There was no hair on his head--none to speak of at least--nothing but a small scalp-knot twisted up on his forehead. His bald purplish head now looked for all the world like a mildewed skull. Had not the stranger stood between me and the door, I would have bolted out of it quicker then ever I bolted a dinner.
Ishmael cannot speak and alert the man to his presence. The harpooner could kill him as an intruder. Finally he yells for the landlord, who just grins.

Chapter 4: The Counterpane

You know where a shared bed leads, don't you? Ishmael "found Queequeg's arm thrown over [him] in the most loving and affectionate manner." The patchwork tattoos all over the man blend in with the quilt. This brings up a childhood memory, perhaps a sexual one.

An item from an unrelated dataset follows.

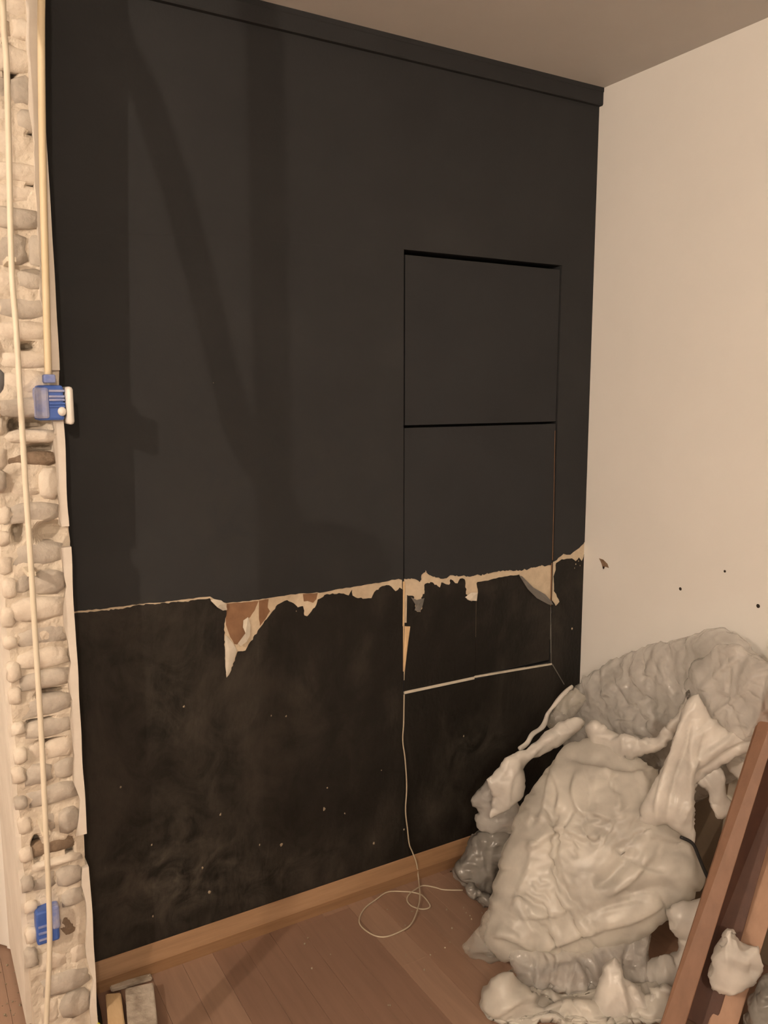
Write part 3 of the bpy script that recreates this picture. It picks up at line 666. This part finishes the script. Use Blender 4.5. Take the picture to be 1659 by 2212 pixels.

Ishmael was sent to bed early by his stepmother. Intense feelings follow, and he finally falls "into a nightmare of a doze."
and slowly waking from it--half steeped in dreams--I opened my eyes, and the before sun-lit room was now wrapped in outer darkness. Instantly I felt a shock running through all my frame; nothing was to be seen, and nothing was to be heard; but a supernatural hand seemed placed in mine. My arm hung over the counterpane, and the nameless, unimaginable, silent form or phantom, to which the hand belonged, seemed closely seated by my bedside. For what seemed ages piled on ages, I lay there, frozen with the most awful fears, not daring to drag away my hand; yet ever thinking that if I could but stir it one single inch, the horrid spell would be broken.
Ah, Ishmael. No wonder you are prone to melancholy which must be remedied by life-threatening work. Of course he can't move Queequeg's arm, and he wakes him up, then brazenly watches the heathen get dressed.

1 comment:

Anonymous said...

I wonder if anyone else is finding these beginning chapters humorous and intentionally so. Ishmael's initial intense fear of Queegqueg flips to total acceptance even infatuation in a sentence or two:"He's not such a bad cannibal, quite nice actually"[not a real quote]. And the church with the former sailor for a pastor who addresses his congregation as "shipmates" and preaches from a pulpit shaped like a ship's crow's nest & bow-it's quite Monty Pythonesque.